___ Provided material

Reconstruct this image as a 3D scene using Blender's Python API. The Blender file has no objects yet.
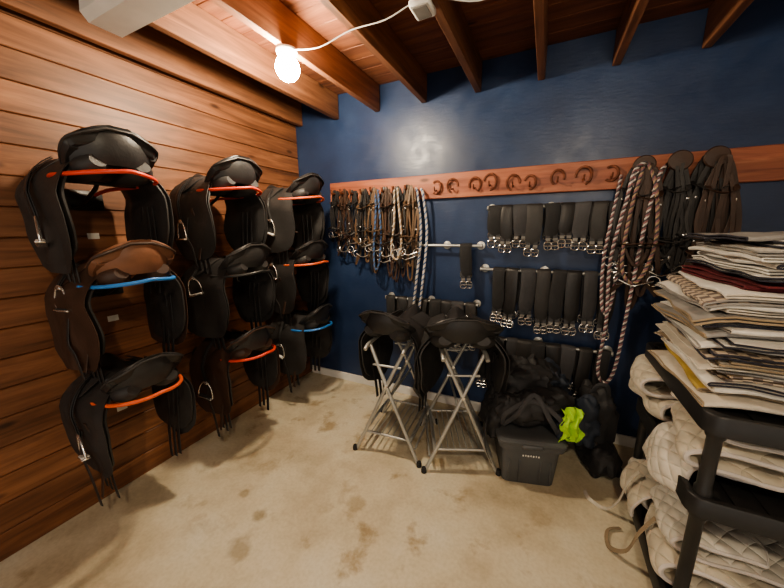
import bpy, bmesh, math, random
from mathutils import Vector, Matrix, noise
V3=Vector
scene=bpy.context.scene
COL=scene.collection
# ------------------------------------------------------------------ materials
def newmat(name):
    m=bpy.data.materials.new(name); m.use_nodes=True
    nt=m.node_tree; b=nt.nodes['Principled BSDF']; return m,nt,b
def N(nt,t,**kw):
    n=nt.nodes.new(t)
    for k,v in kw.items():
        if k in n.inputs.keys(): n.inputs[k].default_value=v
        else: setattr(n,k,v)
    return n
def ramp(nt,stops):
    r=nt.nodes.new('ShaderNodeValToRGB'); e=r.color_ramp.elements
    while len(e)<len(stops): e.new(.5)
    for i,(p,c) in enumerate(stops): e[i].position=p; e[i].color=(*c,1)
    return r
def math_(nt,op,a,b=None):
    n=nt.nodes.new('ShaderNodeMath'); n.operation=op
    for i,v in enumerate((a,b)):
        if v is None: continue
        if isinstance(v,(int,float)): n.inputs[i].default_value=v
        else: nt.links.new(v,n.inputs[i])
    return n.outputs[0]
def simple(name,col,rough=.5,metal=0,var=.25,scale=8,bump=.0,bscale=60,spec=.5,coat=0,sheen=0):
    m,nt,b=newmat(name)
    tc=N(nt,'ShaderNodeTexCoord'); n=N(nt,'ShaderNodeTexNoise',Scale=float(scale),Detail=4.0)
    nt.links.new(tc.outputs['Object'],n.inputs['Vector'])
    r=ramp(nt,[(.3,[c*(1-var) for c in col]),(.7,[min(1,c*(1+var)) for c in col])])
    nt.links.new(n.outputs['Fac'],r.inputs[0]); nt.links.new(r.outputs[0],b.inputs['Base Color'])
    b.inputs['Roughness'].default_value=rough; b.inputs['Metallic'].default_value=metal
    b.inputs['Specular IOR Level'].default_value=spec
    b.inputs['Coat Weight'].default_value=coat; b.inputs['Sheen Weight'].default_value=sheen
    if bump:
        n2=N(nt,'ShaderNodeTexNoise',Scale=float(bscale),Detail=3.0); nt.links.new(tc.outputs['Object'],n2.inputs['Vector'])
        bp=N(nt,'ShaderNodeBump',Strength=bump,Distance=.003); nt.links.new(n2.outputs['Fac'],bp.inputs['Height']); nt.links.new(bp.outputs[0],b.inputs['Normal'])
    return m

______

Task: Find the word "scene" in the data and copy out each line where it turns up.

Solved exercise:
Reconstruct this image as a 3D scene using Blender's Python API. The Blender file has no objects yet.
scene=bpy.context.scene
COL=scene.collection